On Mon, Aug 27, 2018 at 6:31 PM, Rik van Riel riel@surriel.com wrote:
On Mon, 2018-08-27 at 16:04 -0700, Andy Lutomirski wrote:
+++ b/arch/x86/mm/tlb.c @@ -345,6 +345,9 @@ void switch_mm_irqs_off(struct mm_struct *prev, struct mm_struct *next, */ trace_tlb_flush_rcuidle(TLB_FLUSH_ON_TASK_SWITCH, TLB_FLUSH_ALL); } else {
/* Let NMI code know that CR3 may not match
expectations. */
I don't get it. This is in the "ASID is up to date, do not need a TLB flush" path.
In what case do we have a TLB that is fully up to date, but a CR3 that does not match expectations?
Doesn't the CR3 check in nmi_uaccess_ok already catch the window of time where the CR3 has already been switched over to that of the next task?
What is special about this path wrt nmi_uaccess_ok that is not also true for the need_flush branch right above it?
What am I missing?
Nothing. My patch is buggy. ETOLITTLESLEEP.
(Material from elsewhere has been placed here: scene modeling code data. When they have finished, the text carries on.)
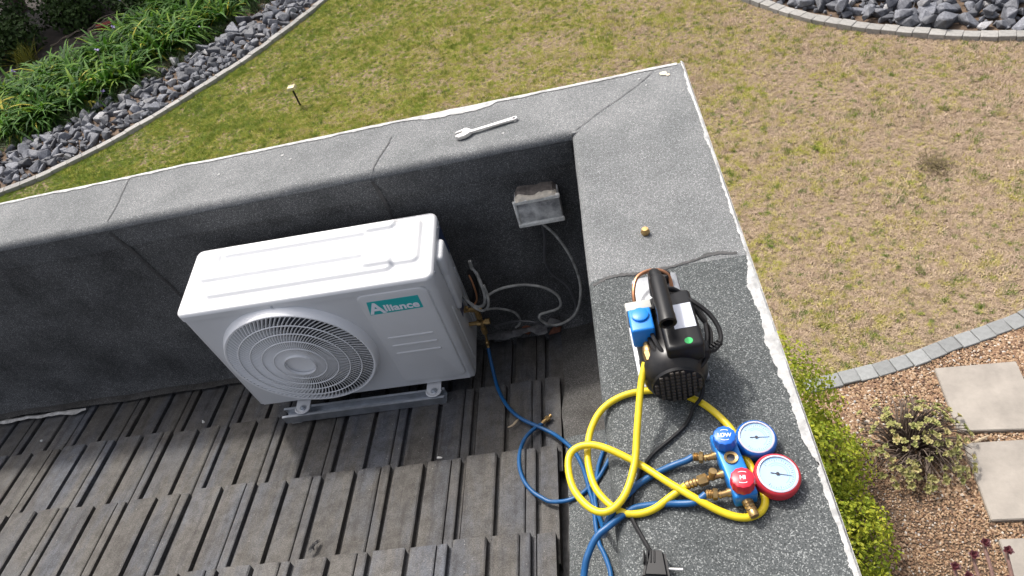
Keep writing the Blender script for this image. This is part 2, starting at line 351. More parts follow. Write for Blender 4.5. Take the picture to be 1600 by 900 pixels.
def smoothpath(pts, sub=6):
    P = [Vector(p) for p in pts]; P = [2*P[0]-P[1]]+P+[2*P[-1]-P[-2]]; out = []
    for i in range(1, len(P)-2):
        a, b, c, d = P[i-1:i+3]
        for k in range(sub):
            t = k/sub
            out.append(0.5*((2*b)+(c-a)*t+(2*a-5*b+4*c-d)*t*t+(3*b-a-3*c+d)*t**3))
    out.append(P[-2]); return out
def frame(origin, zaxis, xhint=(1, 0, 0)):
    z = Vector(zaxis).normalized(); x = Vector(xhint); x = (x - z*x.dot(z)).normalized(); y = z.cross(x)
    return Matrix(((x.x, y.x, z.x, origin[0]), (x.y, y.y, z.y, origin[1]), (x.z, y.z, z.z, origin[2]), (0, 0, 0, 1)))
def text_mesh(s, size, fat=0.0, extrude=0.0005):
    cu = bpy.data.curves.new('print', 'FONT'); cu.body = s; cu.size = size; cu.offset = fat; cu.extrude = extrude; cu.resolution_u = 4
    o = bpy.data.objects.new('print', cu); COL.objects.link(o)
    dg = bpy.context.evaluated_depsgraph_get(); me = bpy.data.meshes.new_from_object(o.evaluated_get(dg))
    bpy.data.objects.remove(o); bpy.data.curves.remove(cu)
    return me
def fbm(x, y, z=0.0): return mnoise.fractal(Vector((x, y, z)), 1.0, 2.0, 4)
def ribbon(mb, pts, wid, side, tint, fold=0.0):
    """tapered leaf: pts centre line, wid widths, side sideways unit vectors"""
    v = []; f = []
    for p, a, s in zip(pts, wid, side):
        v += [p - s*a, p + s*a]
    for i in range(len(pts)-1): f.append((2*i, 2*i+1, 2*i+3, 2*i+2))
    mb.add(v, f, tint=tint)

D1, D2 = 0.2812, 0.3812
ROOF = lambda y: -0.885 - 0.2*y
GZ = -3.0
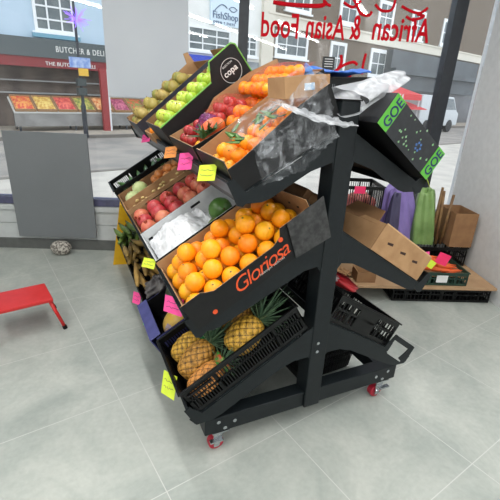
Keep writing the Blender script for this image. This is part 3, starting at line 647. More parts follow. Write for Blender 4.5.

I could drop this part of the patch entirely. Or I could drop the loaded_mm->pgd == __va(read_cr3_pa() check and instead make sure that loaded_mm is NULL at any point at which loaded_mm might not match CR3. The latter will be faster in any (hypothetical) virtualization environment where CR3 reads trap. I don't know if we have any such cases where perf works and we care about performance, though.